Sono stato allontanato dalla Marsilio, dopo oltre 20 anni di collaborazione, da Luca De Michelis che ha ritenuto il mio Pater «non da Marsilio». Ianieri, con il quale collaborano Raffaella Catalano e suo marito Giacomo Cacciatore, mi ha accolto cordialmente. Alla mia età (88 ad aprile, campando) non si cerca un agente né un editore. Non dirò che i comuni sono la sentina dei vizi e della corruzione nazionale. Ho raccontato, in Pater una storia nota a chi ricorda e vuole ricordare. L’ho collocata in una comunità immaginaria per non colpire persone innocenti o comunque inconsapevoli. Quanto a Pas de Sicile, sono venuto a conoscenza di una vicenda analoga a quella narrata (con particolari di fantasia), e mi è venuto facile e naturale inserirci l’assessore calabro-leghista,  per il quale mi sono ispirato a realtà reali, sulla bocca di tutti o di tanti. Avendo per qualche tempo svolto la professione di avvocato da queste parti ne ho sentite molte, ma la più eclatante riguarda il timore diffuso in Lombardia tra i dipendenti pubblici. Nessuno ricorre al Tar o al giudice del lavoro per le soperchierie che subisce per il timore di ritorsioni.

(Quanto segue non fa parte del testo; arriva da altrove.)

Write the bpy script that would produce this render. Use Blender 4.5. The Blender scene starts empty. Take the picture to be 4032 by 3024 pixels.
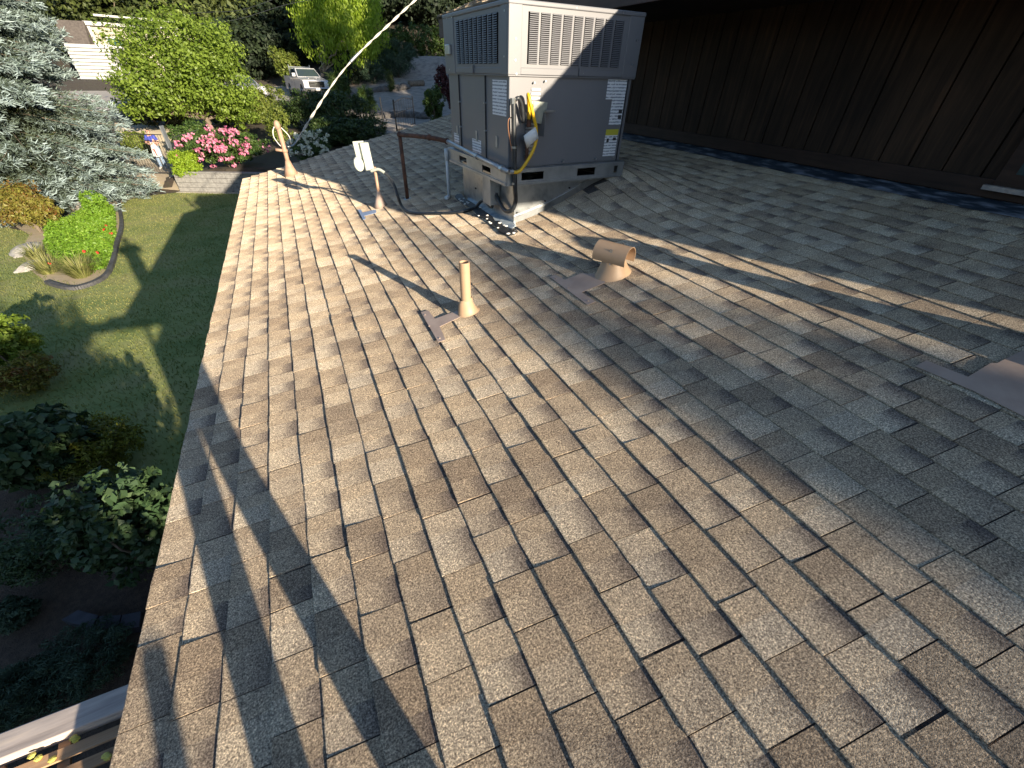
import bpy, bmesh, math, random
import numpy as np
from mathutils import Matrix, Vector, Quaternion

random.seed(7)
RNG = np.random.default_rng(7)
SC = bpy.context.scene
COL = SC.collection

# ------------------------------------------------------------------ camera
F, PITCH, ROLL, YAW = 1600.0, math.radians(37.26), math.radians(1.593), math.radians(26.404)
CAMZ = 4.5
CAM = np.array([0.0, 0.0, CAMZ])
_fw = np.array([math.sin(YAW)*math.cos(PITCH), math.cos(YAW)*math.cos(PITCH), -math.sin(PITCH)])
_r0 = np.array([math.cos(YAW), -math.sin(YAW), 0.0])
_u0 = np.cross(_r0, _fw)
_r = math.cos(ROLL)*_r0 + math.sin(ROLL)*_u0
_u = -math.sin(ROLL)*_r0 + math.cos(ROLL)*_u0
cd = bpy.data.cameras.new("camera")
cd.sensor_fit = 'HORIZONTAL'; cd.sensor_width = 36.0; cd.lens = 36.0*F/4032.0
cd.clip_start = 0.02; cd.clip_end = 600
cam = bpy.data.objects.new("camera", cd); COL.objects.link(cam)
M = Matrix(((_r[0], _u[0], -_fw[0], 0), (_r[1], _u[1], -_fw[1], 0), (_r[2], _u[2], -_fw[2], CAMZ), (0, 0, 0, 1)))
cam.matrix_world = M
SC.camera = cam

# ------------------------------------------------------------------ light
SUN_D = np.array([-0.2878, 0.9252, -0.2474]); SUN_D /= np.linalg.norm(SUN_D)     # travel direction of the light
SUN_EL = math.asin(-SUN_D[2]); SUN_AZ = math.atan2(-SUN_D[0], -SUN_D[1])
w = bpy.data.worlds.new("World"); SC.world = w; w.use_nodes = True
nt = w.node_tree; nt.nodes.clear()
sky = nt.nodes.new("ShaderNodeTexSky"); sky.sky_type = 'NISHITA'; sky.sun_disc = False
sky.ozone_density = 2.5; sky.dust_density = 0.6; sky.sun_elevation = SUN_EL; sky.sun_rotation = SUN_AZ
bg = nt.nodes.new("ShaderNodeBackground"); bg.inputs[1].default_value = 0.08
out = nt.nodes.new("ShaderNodeOutputWorld")
nt.links.new(sky.outputs[0], bg.inputs[0]); nt.links.new(bg.outputs[0], out.inputs[0])
sl = bpy.data.lights.new("sun", 'SUN'); sl.energy = 5.0; sl.angle = math.radians(0.55); sl.color = (1.0, 0.86, 0.66)
so = bpy.data.objects.new("sun", sl); COL.objects.link(so)
so.rotation_mode = 'QUATERNION'; so.rotation_quaternion = Vector((0, 0, -1)).rotation_difference(Vector(SUN_D))
so.location = (10, -30, 20)
SC.view_settings.view_transform = 'Standard'; SC.view_settings.look = 'None'
SC.view_settings.exposure = 1.36; SC.view_settings.gamma = 1.0
SC.view_settings.use_curve_mapping = False
SC.cycles.max_bounces = 6; SC.cycles.diffuse_bounces = 3; SC.cycles.transparent_max_bounces = 6
SC.cycles.caustics_reflective = False; SC.cycles.caustics_refractive = False

# ------------------------------------------------------------------ geometry of the picture: rays and planes
def ray(px, py):
    d = (px-2016.0)*_r - (py-1512.0)*_u + F*_fw
    return d/np.linalg.norm(d)
def at(px, py, X=None, Y=None, Z=None):
    d = ray(px, py)
    if X is not None: s = X/d[0]
    elif Y is not None: s = Y/d[1]
    else: s = (Z-CAMZ)/d[2]
    return CAM + d*s
def mpp(p):                      # metres for one photograph pixel at a point
    return float((np.asarray(p)-CAM) @ _fw)/F
def proj(p):
    q = np.asarray(p, float)-CAM
    return 2016+F*(q@_r)/(q@_fw), 1512-F*(q@_u)/(q@_fw), q@_fw
PT = math.radians(10.5)
RN = np.array([-math.sin(PT), 0, math.cos(PT)])
EX = np.array([math.cos(PT), 0, math.sin(PT)])
RD = 1.39
R0 = CAM - RN*RD                 # roof point under the camera: u = 0, v = 0
def bump(x, y):
    return 0.17*np.exp(-(((x-2.78)/0.55)**2+((y-3.70)/0.6)**2))
def RP(u, v, h=0.0):
    p = R0 + EX*u + np.array([0, v, 0]) + RN*h
    p[2] += bump(p[0], p[1])
    return p
def roof_px(px, py, h=0.0):
    d = ray(px, py); s = -(RD-h)/(RN@d)
    return CAM + d*s
def uv_px(px, py):
    p = roof_px(px, py); return float((p-R0)@EX), float(p[1])
def roof_z(x, y):
    return R0[2] + (x-R0[0])*math.tan(PT) + bump(x, y)

# ------------------------------------------------------------------ materials
def principled(name, base=(.5, .5, .5), rough=.6, metal=0.0, spec=.5):
    m = bpy.data.materials.new(name); m.use_nodes = True
    n = m.node_tree.nodes; b = n["Principled BSDF"]
    b.inputs["Base Color"].default_value = (*base, 1); b.inputs["Roughness"].default_value = rough
    b.inputs["Metallic"].default_value = metal; b.inputs["Specular IOR Level"].default_value = spec
    return m, m.node_tree, b
def node(t, kind, **kw):
    n = t.nodes.new(kind)
    for k, v in kw.items():
        if k in ("inputs",):
            for i, val in v.items(): n.inputs[i].default_value = val
        else: setattr(n, k, v)
    return n
def ramp(t, src, stops, link=True):
    r = t.nodes.new("ShaderNodeValToRGB")
    e = r.color_ramp.elements
    while len(e) < len(stops): e.new(0.5)
    for el, (p, c) in zip(e, stops):
        el.position = p; el.color = (*c, 1) if len(c) == 3 else c
    t.links.new(src, r.inputs[0]); return r
def pos(t, scale=None):
    g = t.nodes.new("ShaderNodeNewGeometry")
    if scale is None: return g.outputs["Position"]
    m = t.nodes.new("ShaderNodeMapping"); m.inputs["Scale"].default_value = scale
    t.links.new(g.outputs["Position"], m.inputs[0]); return m.outputs[0]
def noise(t, vec, scale, detail=3, rough=.55, dist=0):
    n = t.nodes.new("ShaderNodeTexNoise")
    n.inputs["Scale"].default_value = scale; n.inputs["Detail"].default_value = detail
    n.inputs["Roughness"].default_value = rough; n.inputs["Distortion"].default_value = dist
    t.links.new(vec, n.inputs["Vector"]); return n
def add_bump(t, b, height, strength, dist):
    bp = t.nodes.new("ShaderNodeBump"); bp.inputs["Strength"].default_value = strength
    bp.inputs["Distance"].default_value = dist
    t.links.new(height, bp.inputs["Height"]); t.links.new(bp.outputs[0], b.inputs["Normal"])
    return bp
def mixc(t, fac, a, b, mode='MIX'):
    m = t.nodes.new("ShaderNodeMix"); m.data_type = 'RGBA'; m.blend_type = mode
    if isinstance(fac, (int, float)): m.inputs[0].default_value = fac
    else: t.links.new(fac, m.inputs[0])
    for i, v in ((6, a), (7, b)):
        if isinstance(v, tuple): m.inputs[i].default_value = (*v, 1)
        else: t.links.new(v, m.inputs[i])
    return m.outputs[2]
def mottled(name, c1, c2, scale=8, rough=.7, metal=0, bumpv=0.2, bdist=.01, stretch=None, detail=5, c3=None, spec=.5):
    m, t, b = principled(name, c1, rough, metal, spec)
    v = pos(t, stretch) if stretch else pos(t)
    n = noise(t, v, scale, detail)
    stops = [(.35, c1), (.65, c2)] if c3 is None else [(.3, c1), (.5, c2), (.72, c3)]
    r = ramp(t, n.outputs[0], stops)
    t.links.new(r.outputs[0], b.inputs["Base Color"])
    if bumpv:
        n2 = noise(t, v, scale*4, 4)
        add_bump(t, b, n2.outputs[0], bumpv, bdist)
    return m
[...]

Non durerà.

Tu non sei mai stato segretario comunale come il tuo alter ego, protagonista di Pas de Sicile, ma hai grande esperienza, ad alti livelli, ad esempio governativi, con la P.A., che spesso si è rivelata collusa – non solo nei gialli – con la criminalità, con interessi di parte e malaffare. Quanto ciò è dovuto alle persone singole e quanto non invece al sistema stesso, tanto inceppato da assurdi  vincoli burocratici e quant’altro, da favorire la corruzione quale unico rimedio per rimuovere gli ostacoli che questi producono nel Paese? Ed è indubbio che, in queste condizioni, ad avere la meglio siano personaggi privi di scrupoli come il tuo Siro Sieroni, non certo gli imprenditori e lavoratori onesti…

Qui il discorso si fa più complesso. L’amministrazione pubblica in cui ho lavorato era fondamentalmente sana. La corruzione c’era ma era soprattutto politica, connessa alle esigenze di finanziamento dei partiti. Dopo Tangentopoli, secondo me la corruzione è scesa di livello, nel senso che spesso è stata la burocrazia protagonista e beneficiaria della stessa. Sono 15 anni che non lavoro più in area di governo. Il mio ultimo incarico è stato quello di capo dell’Ufficio legislativo del vicepresidente del consiglio D’Alema col secondo governo Prodi. Non mi sono fatto alcuna idea della situazione della pubblica amministrazione, allora. La mia sensazione, peraltro e da tempo, era che le regioni abbiano interpretato il ruolo loro conferito dalla Costituzione come funzione interdittiva. Nel senso che ogni decisione era subordinata a benefìci ufficiali negoziati a favore delle comunità interessate e da benefìci non ufficiali destinati alle combriccole politiche che si andavano volta a volta a costituire. E in questo senso, anche i comuni sono una buona palestra. Soprattutto al Nord dove il cittadino non è sospettoso: arriva il calabrese, il siciliano, il napoletano con tante disponibilità in tasca e compra o si associa. Il resto è noto. Aggiungo solo una considerazione che può apparire paradossale: la pubblica amministrazione va abolita. Come hanno fatto grandi aziende (vedi il caso Olivetti) vanno modificati i processi produttivi i prodotti e i protagonisti. Insomma, costituire “task-forces per singole missioni eliminando tutte le discrezionalità (dove c’è la parola discrezionalità là si trova il varco dei processi corruttivi) che ancora resistono anche nella fallimentare riforma degli appalti.